Mary Schapiro: The woman who ‘saved the SEC’
Mary Schapiro, chair of the Securities and Exchange Commission, announced that she will leave her position. Schapiro took her post at the SEC just after the financial crisis and is credited with helping to craft reforms to prevent future economic disasters.
The head of the government’s financial regulation agency is stepping down next month.
Mary Schapiro, chair of the Securities and Exchange Commission, announced today that she will leave her position after almost four years of service. Schapiro was one of several high ranking bureaucrats widely expected to leave ahead of President Barack Obama’s second term.
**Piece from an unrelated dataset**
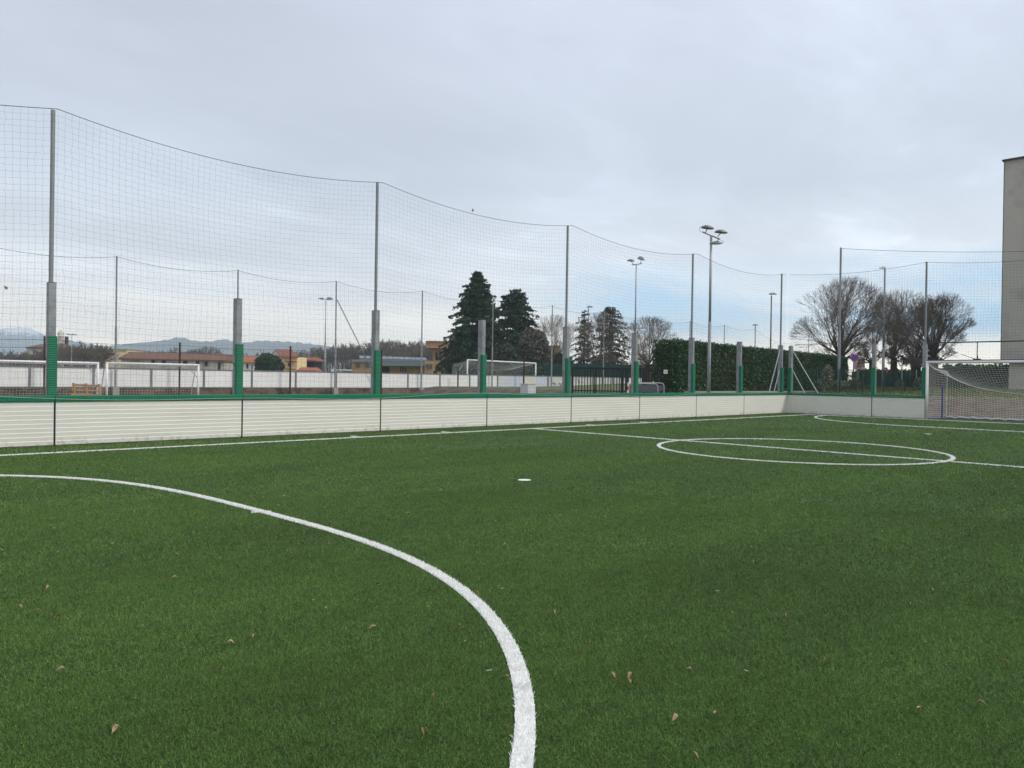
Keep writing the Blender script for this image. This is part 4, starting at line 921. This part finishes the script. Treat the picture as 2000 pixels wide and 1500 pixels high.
wins(h, [(295, 302, 702, 712), (316, 324, 702.5, 713), (357, 366, 704, 714), (382, 389, 705, 714.5), (399.5, 405, 706, 715), (425, 430.5, 707, 724)], 150, m_='dark')
for q in (270, 345, 396): MB().fbox(q, q+.7, 703, 722, 149.8, .15).build('downpipe', MT['fascia'], h)
h = thing('farmhouse', (*XY(470, 158), .5), 'house with white walls and bright orange tiled roof', 'house')
MB().fbox(437, 500, 706, 730, 158, 8, z0=.4).build('wall', MT['wallwhite'], h)
eaves_roof(h, 433, 500, 693, 696, 705.5, 708, 158, 8, 'orange', .5, 3)
wins(h, [(440, 443, 708, 714), (448, 452, 709, 720), (481, 484.5, 710, 720), (491, 493, 712, 722)], 158, m_='dark')
h = thing('farmhouse', (*XY(504, 175), .5), 'brown roofed house peeping left of the round evergreen', 'house')
MB().fbox(497, 513, 707, 730, 175, 7, z0=.4).build('wall', MT['cream'], h); eaves_roof(h, 493, 514, 694.5, 696, 707, 708, 175, 7, 'oldtiles', .4)
h = thing('yellow_house', (*XY(560, 150), .5), 'tall yellow house with a red gabled roof', 'house')
MB().fbox(549, 580, 697, 730, 150, 7, z0=.4).build('wall', MT['yellow'], h)
# gable side facing left-front
g0, g1, g2 = P(530, 694, 156.5), P(549.5, 697.5, 149.9), P(539, 683.5, 153.3)
MB().prism([Vector((g0.x, g0.y, .4)), Vector((g1.x, g1.y, .4)), g1, g2, g0], U*.1+V*.05).build('gable_wall', MT['cream'], h)
r0, r1 = P(539, 682, 153.3), P(570.5, 683.5, 153.3); e0, e1 = P(547.5, 696.8, 149.3), P(584, 697, 149.3); b0, b1 = P(528, 693.5, 157), P(574, 694, 157)
MB().add([e0, e1, r1, r0, b0, b1]+[p-ZV*.18 for p in (e0, e1, r1, r0, b0, b1)], [(0, 1, 2, 3), (3, 2, 5, 4), (6, 9, 8, 7), (9, 10, 11, 8), (0, 6, 7, 1), (0, 3, 9, 6), (3, 4, 10, 9), (1, 7, 8, 2), (2, 8, 11, 5)]).build('roof', MT['tiles'], h)
MB().fbox(552.5, 554.5, 688, 693, 150.5, .5).build('chimney', MT['fascia'], h)
wins(h, [(562, 567, 708, 716)], 150)
for y0 in (705, 720): MB().fbox(556, 575, y0, y0+1.8, 148.4, 1.4).build('balcony', MT['tiles'], h)
h = thing('tiled_shed', (*XY(598, 160), .5), 'open barn with red tiled roof right of the yellow house', 'shed')
MB().fbox(580, 614, 704, 728, 162, 6, z0=.4).build('wall', MT['dark'], h); eaves_roof(h, 579, 616, 696, 697, 703, 703.5, 160, 7, 'tiles', .5, 4)
h = thing('tiled_shed', (*XY(598, 140), .5), 'low orange shed roof just above the hoarding', 'shed')
MB().fbox(581, 614, 723.5, 732, 140, 4, z0=.4).build('wall', MT['cream'], h); eaves_roof(h, 580, 617, 717, 718, 723, 723.5, 139, 4, 'orange', .4, 2)
h = thing('flat_house', (*XY(226, 170), .5), 'flat roofed yellow building left of the long farmhouse', 'house')
MB().fbox(200, 247, 683, 730, 170, 10, z0=.4).build('wall', MT['yellow'], h); MB().fbox(199.5, 247.5, 681.6, 683, 169.8, 10.4).build('roof', MT['fascia'], h); wins(h, [(212, 223, 689, 694)], 170)
h = thing('flat_house', (*XY(80, 190), .5), 'beige building behind scrub at the left edge', 'house')
MB().fbox(52, 104, 678, 730, 190, 10, z0=.4).build('wall', MT['cream'], h); eaves_roof(h, 50, 106, 672, 671, 678, 677.5, 190, 10, 'oldtiles', .4, 4)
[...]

In early 2009, Schapiro became the first woman SEC chair. She’s been central not only in pursuing those who contributed to the financial crisis, but also in crafting regulations to prevent the next one.
According to Jim Angel, a finance professor at Georgetown, Schapiro had a unique knowledge of the bureaucratic system and of politics.
“When Mary Schapiro arrived as chairman of the SEC, the agency was in the dog house. They had flubbed Madoff, they had flubbed the financial crisis. The SEC was on chopping block,” says Jim Angel, a finance professor at Georgetown.
But, Angel says, Schapiro was able to utilize her political talent and system know-how to regain the trust of Congress, save the SEC, and secure its reputation and funding.